Chez Delhaize, aujourd’hui, l’accent est plutôt mis sur le développement de tels partenariats uniques avec des producteurs et des artisans belges. A cet effet, la franchisation va devenir un atout.

“Je voudrais d’abord préciser quelque chose, confie Alexandros Boussis. Chaque magasin franchisé ou groupes de magasins franchisés dispose d’un assortiment qui a été préparé spécifiquement suivant une segmentation fine. Puisqu’on parlait de vins avec Symington et Vrancken, on ne vend pas la même chose d’une ville à l’autre ou d’une région à l’autre. L’affilié doit proposer à la vente 95 % de cet assortissement. Au-delà, il fait ce qu’il veut et a toute liberté de développer des initiatives locales. Les affiliés sont depuis toujours, et logiquement encore plus, une source inestimable pour découvrir des produits locaux. Des produits qui ont trouvé leur créneau chez un affilié peuvent rentrer en centrale et partir dans toute la Belgique. Il va de soi que ces partenariats doivent être basés sur des valeurs communes et le culte du bien manger. Nous sommes très sélectifs et ces fournisseurs, fiers de leurs produits, le sont tout autant.”

Pas que du commercial

La plupart du temps, ces collaborations sont commerciales mais elles peuvent aussi aboutir à des partenariats marketing comme ça a été le cas entre Lotus et Carrefour.

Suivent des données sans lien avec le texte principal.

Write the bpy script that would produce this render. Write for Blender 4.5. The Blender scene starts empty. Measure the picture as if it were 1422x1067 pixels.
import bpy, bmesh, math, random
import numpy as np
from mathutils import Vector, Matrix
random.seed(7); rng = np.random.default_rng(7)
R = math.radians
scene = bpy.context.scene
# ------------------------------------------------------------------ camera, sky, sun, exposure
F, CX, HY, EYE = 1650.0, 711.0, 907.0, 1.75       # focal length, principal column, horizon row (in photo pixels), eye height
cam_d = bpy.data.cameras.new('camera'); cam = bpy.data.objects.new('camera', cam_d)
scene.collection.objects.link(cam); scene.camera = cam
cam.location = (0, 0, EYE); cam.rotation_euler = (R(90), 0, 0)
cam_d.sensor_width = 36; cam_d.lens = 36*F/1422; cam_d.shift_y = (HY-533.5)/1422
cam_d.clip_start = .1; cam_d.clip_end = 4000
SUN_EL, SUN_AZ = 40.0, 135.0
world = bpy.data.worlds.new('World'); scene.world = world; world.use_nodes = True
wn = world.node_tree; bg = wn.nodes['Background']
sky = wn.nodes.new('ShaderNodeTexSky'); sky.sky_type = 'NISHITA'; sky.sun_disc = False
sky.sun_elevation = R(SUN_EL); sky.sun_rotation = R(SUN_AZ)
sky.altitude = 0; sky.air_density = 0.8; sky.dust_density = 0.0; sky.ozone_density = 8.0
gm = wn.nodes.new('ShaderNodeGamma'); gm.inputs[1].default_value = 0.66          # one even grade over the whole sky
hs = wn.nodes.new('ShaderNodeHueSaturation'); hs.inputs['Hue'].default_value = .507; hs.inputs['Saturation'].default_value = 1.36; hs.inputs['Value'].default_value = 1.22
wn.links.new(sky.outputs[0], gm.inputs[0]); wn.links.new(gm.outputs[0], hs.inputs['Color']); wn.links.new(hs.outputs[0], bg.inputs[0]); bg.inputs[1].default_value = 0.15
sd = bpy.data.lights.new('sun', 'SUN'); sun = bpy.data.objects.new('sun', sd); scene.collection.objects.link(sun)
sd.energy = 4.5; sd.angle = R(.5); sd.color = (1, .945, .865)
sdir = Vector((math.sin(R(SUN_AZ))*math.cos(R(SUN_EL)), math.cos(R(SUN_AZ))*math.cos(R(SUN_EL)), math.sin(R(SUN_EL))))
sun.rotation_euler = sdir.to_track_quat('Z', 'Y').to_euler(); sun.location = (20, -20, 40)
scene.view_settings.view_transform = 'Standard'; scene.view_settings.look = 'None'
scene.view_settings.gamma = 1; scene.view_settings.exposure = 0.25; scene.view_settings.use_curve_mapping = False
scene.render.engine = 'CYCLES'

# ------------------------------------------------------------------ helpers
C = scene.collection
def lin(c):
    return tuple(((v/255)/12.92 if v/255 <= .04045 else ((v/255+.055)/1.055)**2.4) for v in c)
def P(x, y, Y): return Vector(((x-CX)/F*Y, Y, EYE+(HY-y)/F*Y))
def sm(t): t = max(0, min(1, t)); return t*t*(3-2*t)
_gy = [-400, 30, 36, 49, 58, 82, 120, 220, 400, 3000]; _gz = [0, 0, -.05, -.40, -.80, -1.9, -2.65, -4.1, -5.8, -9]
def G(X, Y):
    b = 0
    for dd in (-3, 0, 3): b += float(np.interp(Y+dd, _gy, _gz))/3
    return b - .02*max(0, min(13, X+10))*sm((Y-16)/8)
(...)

Lors de la “scanmania”, une action promotionnelle sous la forme de QR code organisée par le distributeur, l’entreprise connue pour ses spéculoos s’est prêtée au jeu et a carrément rebrandé ses frangipanes en Frangiscan.

“De leur propre initiative”, explique Dave Froidcoeur, directeur media chez Carrefour. De mémoire de directeur une telle collaboration, ça n’était jamais arrivé. “Hors action sponsoring évidemment, précise-t-il. C’était assez particulier car la plupart des contacts entre les produits de consommation se font avec la marchandise et non l’équipe marketing.”

Lotus a alors eu le privilège d’être présenté en display dans les magasins. Une mise en évidence qui s’est traduit par une hausse de 0,5% de volume sur la période.